>> START Dataset extract

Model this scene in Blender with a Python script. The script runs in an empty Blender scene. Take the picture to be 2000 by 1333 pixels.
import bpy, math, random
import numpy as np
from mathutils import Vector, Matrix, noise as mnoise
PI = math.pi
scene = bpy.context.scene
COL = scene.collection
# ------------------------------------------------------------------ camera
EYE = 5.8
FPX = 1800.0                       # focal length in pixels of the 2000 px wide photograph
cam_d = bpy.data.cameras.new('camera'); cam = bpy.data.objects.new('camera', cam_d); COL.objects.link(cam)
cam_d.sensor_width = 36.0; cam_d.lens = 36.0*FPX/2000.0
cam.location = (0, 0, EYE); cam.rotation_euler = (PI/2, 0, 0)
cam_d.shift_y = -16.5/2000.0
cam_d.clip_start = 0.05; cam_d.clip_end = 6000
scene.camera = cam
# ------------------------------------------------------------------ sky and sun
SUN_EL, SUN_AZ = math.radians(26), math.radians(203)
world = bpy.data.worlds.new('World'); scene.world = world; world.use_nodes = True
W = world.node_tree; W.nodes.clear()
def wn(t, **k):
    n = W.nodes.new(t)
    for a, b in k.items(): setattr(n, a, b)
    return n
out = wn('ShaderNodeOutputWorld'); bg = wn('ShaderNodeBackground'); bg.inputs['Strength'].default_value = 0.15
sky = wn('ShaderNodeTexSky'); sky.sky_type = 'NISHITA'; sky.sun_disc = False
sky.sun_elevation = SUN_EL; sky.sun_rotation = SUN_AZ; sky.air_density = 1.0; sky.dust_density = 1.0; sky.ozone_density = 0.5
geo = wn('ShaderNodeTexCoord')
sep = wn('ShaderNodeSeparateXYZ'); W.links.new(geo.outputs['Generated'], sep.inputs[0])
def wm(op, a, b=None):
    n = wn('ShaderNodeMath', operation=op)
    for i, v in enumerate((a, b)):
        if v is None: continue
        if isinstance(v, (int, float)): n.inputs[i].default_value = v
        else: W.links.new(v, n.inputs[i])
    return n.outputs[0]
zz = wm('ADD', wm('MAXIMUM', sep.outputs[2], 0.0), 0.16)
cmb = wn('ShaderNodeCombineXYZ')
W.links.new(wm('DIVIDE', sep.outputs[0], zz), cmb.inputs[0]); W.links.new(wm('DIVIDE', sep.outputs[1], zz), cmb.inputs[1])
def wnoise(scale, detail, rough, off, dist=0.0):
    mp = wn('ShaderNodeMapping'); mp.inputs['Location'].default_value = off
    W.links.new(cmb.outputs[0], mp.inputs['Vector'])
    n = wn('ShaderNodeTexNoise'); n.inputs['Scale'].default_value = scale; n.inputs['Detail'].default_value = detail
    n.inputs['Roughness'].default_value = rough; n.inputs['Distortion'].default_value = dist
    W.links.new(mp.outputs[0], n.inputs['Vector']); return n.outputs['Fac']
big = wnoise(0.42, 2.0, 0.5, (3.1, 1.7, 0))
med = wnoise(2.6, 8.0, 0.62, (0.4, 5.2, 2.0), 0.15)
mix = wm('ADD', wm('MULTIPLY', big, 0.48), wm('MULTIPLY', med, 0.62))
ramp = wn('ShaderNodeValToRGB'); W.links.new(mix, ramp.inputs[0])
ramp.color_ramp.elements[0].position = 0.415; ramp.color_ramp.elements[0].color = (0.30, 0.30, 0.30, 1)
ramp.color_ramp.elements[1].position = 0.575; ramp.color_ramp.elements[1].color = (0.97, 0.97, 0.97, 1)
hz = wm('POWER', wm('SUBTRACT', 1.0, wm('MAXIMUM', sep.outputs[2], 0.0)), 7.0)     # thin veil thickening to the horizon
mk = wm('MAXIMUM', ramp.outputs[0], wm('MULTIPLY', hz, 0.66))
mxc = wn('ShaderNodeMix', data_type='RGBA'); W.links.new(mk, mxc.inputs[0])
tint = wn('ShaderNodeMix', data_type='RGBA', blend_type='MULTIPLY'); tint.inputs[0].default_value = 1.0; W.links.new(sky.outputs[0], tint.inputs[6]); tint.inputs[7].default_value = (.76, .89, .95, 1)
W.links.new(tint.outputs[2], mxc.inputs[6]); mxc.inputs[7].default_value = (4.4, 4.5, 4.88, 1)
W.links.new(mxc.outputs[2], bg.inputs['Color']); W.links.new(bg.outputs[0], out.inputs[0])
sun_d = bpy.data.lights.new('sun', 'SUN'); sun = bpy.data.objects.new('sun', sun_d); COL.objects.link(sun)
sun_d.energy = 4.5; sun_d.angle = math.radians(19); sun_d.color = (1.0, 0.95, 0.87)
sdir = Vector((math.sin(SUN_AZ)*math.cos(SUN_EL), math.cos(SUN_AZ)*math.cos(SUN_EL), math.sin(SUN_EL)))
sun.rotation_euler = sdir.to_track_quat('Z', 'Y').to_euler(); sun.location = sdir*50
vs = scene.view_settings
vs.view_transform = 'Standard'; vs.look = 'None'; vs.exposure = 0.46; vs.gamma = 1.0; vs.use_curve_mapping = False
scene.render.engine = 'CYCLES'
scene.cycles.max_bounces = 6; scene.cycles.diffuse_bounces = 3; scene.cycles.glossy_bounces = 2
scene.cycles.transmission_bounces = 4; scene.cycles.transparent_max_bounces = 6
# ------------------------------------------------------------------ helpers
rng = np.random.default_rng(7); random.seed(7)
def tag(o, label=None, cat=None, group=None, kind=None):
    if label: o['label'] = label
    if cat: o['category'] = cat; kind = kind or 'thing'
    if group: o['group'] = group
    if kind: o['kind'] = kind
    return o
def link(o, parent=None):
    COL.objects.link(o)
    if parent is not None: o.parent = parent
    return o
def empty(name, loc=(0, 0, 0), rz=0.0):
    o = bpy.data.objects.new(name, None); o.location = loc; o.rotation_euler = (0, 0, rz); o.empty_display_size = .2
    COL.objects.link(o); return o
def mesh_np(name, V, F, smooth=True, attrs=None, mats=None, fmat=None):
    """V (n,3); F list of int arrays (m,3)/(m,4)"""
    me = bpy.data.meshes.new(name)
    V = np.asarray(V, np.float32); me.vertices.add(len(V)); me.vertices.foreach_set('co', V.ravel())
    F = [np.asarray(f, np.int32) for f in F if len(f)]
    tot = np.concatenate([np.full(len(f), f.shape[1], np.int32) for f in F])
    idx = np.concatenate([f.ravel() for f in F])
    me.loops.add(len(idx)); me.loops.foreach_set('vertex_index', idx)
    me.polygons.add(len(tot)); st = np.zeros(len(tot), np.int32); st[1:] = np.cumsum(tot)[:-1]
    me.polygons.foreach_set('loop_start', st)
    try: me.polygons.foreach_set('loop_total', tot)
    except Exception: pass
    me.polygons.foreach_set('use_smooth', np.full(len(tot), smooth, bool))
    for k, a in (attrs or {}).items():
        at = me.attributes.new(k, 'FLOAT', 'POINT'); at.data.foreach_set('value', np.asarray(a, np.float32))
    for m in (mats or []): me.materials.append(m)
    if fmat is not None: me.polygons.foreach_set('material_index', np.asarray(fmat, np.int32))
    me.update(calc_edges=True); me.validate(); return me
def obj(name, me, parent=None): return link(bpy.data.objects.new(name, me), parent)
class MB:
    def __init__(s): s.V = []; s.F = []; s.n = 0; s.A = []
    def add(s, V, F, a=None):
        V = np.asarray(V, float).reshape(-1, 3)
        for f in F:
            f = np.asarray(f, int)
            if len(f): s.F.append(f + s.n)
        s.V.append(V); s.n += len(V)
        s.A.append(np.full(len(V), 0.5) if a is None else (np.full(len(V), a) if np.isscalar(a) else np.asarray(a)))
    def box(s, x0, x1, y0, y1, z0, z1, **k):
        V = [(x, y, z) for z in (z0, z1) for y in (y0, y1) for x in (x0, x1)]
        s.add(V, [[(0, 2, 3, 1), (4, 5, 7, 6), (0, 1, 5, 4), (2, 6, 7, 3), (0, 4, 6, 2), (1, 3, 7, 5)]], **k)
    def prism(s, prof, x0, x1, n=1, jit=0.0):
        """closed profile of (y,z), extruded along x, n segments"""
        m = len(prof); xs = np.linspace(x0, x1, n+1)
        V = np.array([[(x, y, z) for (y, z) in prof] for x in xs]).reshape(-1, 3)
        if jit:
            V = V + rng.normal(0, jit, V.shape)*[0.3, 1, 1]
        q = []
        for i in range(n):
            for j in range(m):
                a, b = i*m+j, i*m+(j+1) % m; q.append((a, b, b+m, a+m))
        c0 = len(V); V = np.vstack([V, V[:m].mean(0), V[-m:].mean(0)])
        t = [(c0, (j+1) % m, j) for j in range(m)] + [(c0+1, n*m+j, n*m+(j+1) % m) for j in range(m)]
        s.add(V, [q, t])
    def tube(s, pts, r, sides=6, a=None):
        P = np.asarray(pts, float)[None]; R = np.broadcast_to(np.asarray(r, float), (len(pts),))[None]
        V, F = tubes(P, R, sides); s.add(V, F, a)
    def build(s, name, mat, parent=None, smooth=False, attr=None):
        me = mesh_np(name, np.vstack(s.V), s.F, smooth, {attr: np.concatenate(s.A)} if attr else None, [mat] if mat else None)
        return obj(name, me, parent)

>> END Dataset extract

- [Instructions to follow]
Extract from the material all lines containing the string "pixels".

- [The result]
Model this scene in Blender with a Python script. The script runs in an empty Blender scene. Take the picture to be 2000 by 1333 pixels.
FPX = 1800.0                       # focal length in pixels of the 2000 px wide photograph